This is the Codex... when you make a blanket statement about being able to do whatever you want whenever you want, it's assumed you mean that you also expect to always succeed at doing those things as well.... if every character can do everything any time they want, it ceases to be a game where characters play a given role.... i.e. it's not an RPG.
If you meant just being able to click "pickpocket" from a list, and click on a target, but it still being feasibly impossible for you to succeed due to lack of a developed "pickpocket" skill, that's something different.... but then your argument becomes purely about a text-based vs. graphical representation of the same mechanical calculation.
lossantos said:
All you do is click something on the dialog screen, then realize that the character you have created has insufficient skills and you have to start the dialog from the beginning by an endless save/load grind. You guys calling a text-based game decorated with graphics an RPG.

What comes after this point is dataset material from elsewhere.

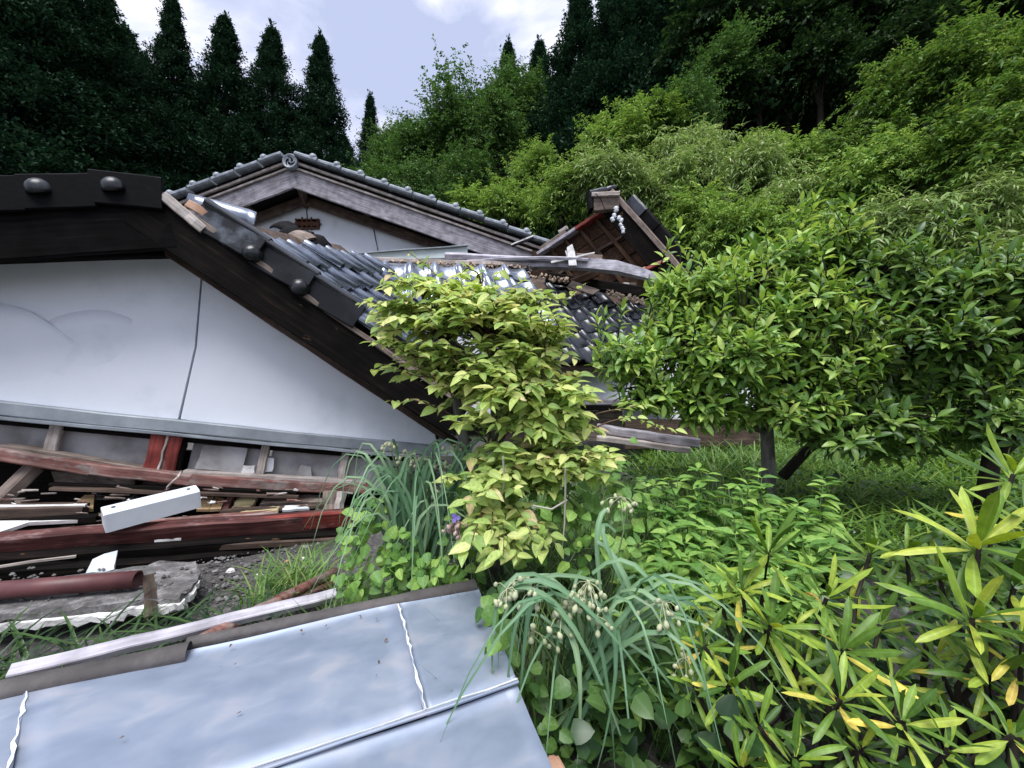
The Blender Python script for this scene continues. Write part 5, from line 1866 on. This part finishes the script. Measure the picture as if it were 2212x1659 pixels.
def evergreen(name, label, trunks, blobs, mat, size, keep=300, bark='bark', nl=(6, 9), shoots=80):
    base = trunks[0][0][0]
    t = thing(name, label, 'shrub', tuple(base))
    for pts, rd in trunks:
        tube('trunk', pts, rd, M[bark], t, 9)
    nodes = [Vector(p) for pts, _ in trunks for p in pts[1:]]
    pos, D, N, S = [], [], [], []
    bd = Bundle()
    for (u, v, Y), r, n in blobs:
        c = P(u, v, Y)
        hub = c - Vector((0, 0, r[2] * .5))
        nd = min(nodes, key=lambda q: (q - hub).length)
        bd.tube(arc(nd, hub, .03, 5, .03), [.016, .014, .012, .010, .009, .007], 6)
        for _ in range(n):
            e = in_blob(c, r)
            if rng.random() < .35: e.z = c.z + abs(e.z - c.z)
            d = (e - hub).normalized() * .8 + Vector((0, -.15, .75))
            bd.tube(arc(hub, e, .02, 3, .02), [.006, .005, .004, .003], 4)
            rosette(e, d, rng.randint(*nl), size, pos, D, N, S, (.4, 1.6), .25, .11)
            # a second older whorl lower on the twig
            if rng.random() < .6:
                e2 = hub.lerp(e, .78)
                rosette(e2, d, rng.randint(3, 5), size, pos, D, N, S, (.9, 1.7), .2)
    # vigorous shoots breaking the outline
    for _ in range(shoots):
        (u, v, Y), r, n = blobs[rng.randrange(len(blobs))]
        c = P(u, v, Y)
        a = c + Vector((rng.uniform(-.9, .9) * r[0], rng.uniform(-.8, .2) * r[1], r[2] * .6))
        e = a + Vector((rng.gauss(0, .07), rng.gauss(-.02, .05), rng.uniform(.10, .26)))
        pts = arc(a, e, 0, 3, .008)
        bd.tube(pts, [.005, .004, .003, .002], 4)
        rosette(e, (e - a), rng.randint(7, 11), size * .85, pos, D, N, S, (.25, 1.2), .05, .16)
    bd.done('branches', M['bark_dark'], t, True, 'stuff')
    foliage(t, 'leaves', GLOSS[0], pos, D, N, S, mat, keep, variants=GLOSS)
    return len(pos)


n1 = evergreen('camellia_shrub', 'bright glossy evergreen shrub with grey trunk beside the black roof tiles', [
    ([P(1662, 1116, 3.0), P(1660, 1000, 3.0), P(1656, 930, 3.0), P(1640, 860, 3.0), P(1620, 760, 3.0)], [.05, .047, .045, .035, .02]),
    ([P(1656, 930, 3.0), P(1610, 920, 2.95), P(1560, 912, 2.9), P(1480, 890, 2.85)], [.03, .024, .02, .01]),
    ([P(1656, 940, 3.0), P(1680, 860, 2.95), P(1740, 760, 2.9)], [.03, .026, .015])],
    [((1360, 770, 2.75), (.26, .30, .16), 66), ((1460, 720, 2.8), (.26, .32, .20), 78), ((1500, 630, 2.85), (.34, .35, .20), 87), ((1640, 590, 2.9), (.42, .40, .22), 99), ((1760, 530, 2.85), (.30, .3, .18), 66),
     ((1640, 720, 2.7), (.40, .35, .24), 99), ((1530, 800, 2.7), (.34, .30, .16), 72), ((1700, 820, 2.7), (.34, .30, .16), 66), ((1440, 850, 2.75), (.22, .24, .10), 30), ((1600, 890, 2.8), (.30, .26, .08), 27), ((1400, 850, 2.6), (.24, .22, .09), 36), ((1520, 880, 2.6), (.26, .22, .10), 40), ((1740, 880, 2.6), (.30, .24, .12), 44), ((1800, 780, 2.6), (.30, .26, .2), 50), ((1590, 770, 2.5), (.3, .2, .2), 40), ((1760, 650, 2.6), (.34, .3, .2), 50)],
    M['leaf_glossy'], .094)
n2 = evergreen('evergreen_shrub', 'shadowy evergreen shrub with dark forked trunk at the picture edge', [
    ([P(1690, 1030, 3.1), P(1740, 975, 3.0), P(1800, 925, 2.9), P(1860, 860, 2.8), P(1900, 780, 2.8)], [.04, .036, .032, .025, .015]),
    ([P(2120, 1120, 2.6), P(2140, 1000, 2.6), P(2150, 930, 2.6), P(2120, 840, 2.6), P(2080, 740, 2.6)], [.05, .045, .04, .03, .015]),
    ([P(2140, 1000, 2.6), P(2200, 950, 2.5), P(2250, 860, 2.5)], [.03, .025, .015])],
    [((1880, 580, 2.75), (.34, .35, .20), 78), ((1990, 640, 2.65), (.36, .35, .24), 85), ((2120, 620, 2.5), (.34, .32, .26), 78), ((2220, 700, 2.4), (.30, .3, .30), 61), ((1870, 730, 2.75), (.34, .3, .22), 68),
     ((1850, 880, 2.75), (.34, .3, .14), 57), ((1990, 830, 2.7), (.34, .3, .2), 57), ((2120, 800, 2.6), (.3, .3, .2), 44), ((1930, 960, 2.8), (.36, .3, .06), 30), ((2070, 930, 2.8), (.34, .3, .1), 27), ((1820, 940, 2.6), (.30, .26, .08), 36), ((1920, 900, 2.55), (.30, .26, .14), 44), ((1960, 740, 2.5), (.3, .26, .2), 44), ((2080, 720, 2.4), (.3, .26, .2), 44), ((2160, 900, 2.4), (.26, .26, .2), 40)],
    M['leaf_shade'], .09, 250, 'bark_dark')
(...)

As opposed to what? Clicking on the visual representation of a chest and watching an animation that results in you failing to unlock it over and over and over again before you figure out on your own that you're always going to fail because your character's lockpicking skill isn't high enough?
Or maybe the polar opposite of that and having the game designed so that you can neglect all of your dialogue/social/charisma-based skills, and just keep reloading until you hit that default 1% window for success, while LARPing that your character is a "mathterer of perthuasion, hurrr durrr..."
These are the sorts of tedium and inconsistent innanity that AoD's design means to do away with (and on a broad conceptual level is in the same wheelhouse as New Vegas's skill system).
Planescape Torment, Fallout 1-2, Baldur's Gate , Arcanum, VTMB, Gothic, Underrail, Might & Magic, Dragon's Dogma, Ultima etc.
These are the games where the rpg elements I mentioned can be activated whenever you want. It's not just bethesda.
To the best of my knowledge, all the games you mentioned required your character ACTUALLY build their skills up to be competent at doing the things those skills are associated with.... merely activating the skill without having, to some extent, built up the ability means nothing other than you might get to, as I said above, watch a failure animation play over and over again. (and FTR, not every character in some of those games can do everything any time they want... a Paladin in Baldur's Gate, for example, can't ever attempt to sneak, pick locks, cast magic missile, or summon a pet bear).
A hallmark of Bethesda's "RPGs" is it being possible to use things like UI-manipulation (i.e. use basic FPS tactics to exploit shoddy AI) and Meta-gaming tactics (i.e. Save-skumming for extreme RNG love) to circumvent the need to actually build up the statistical representation of a given character's skills.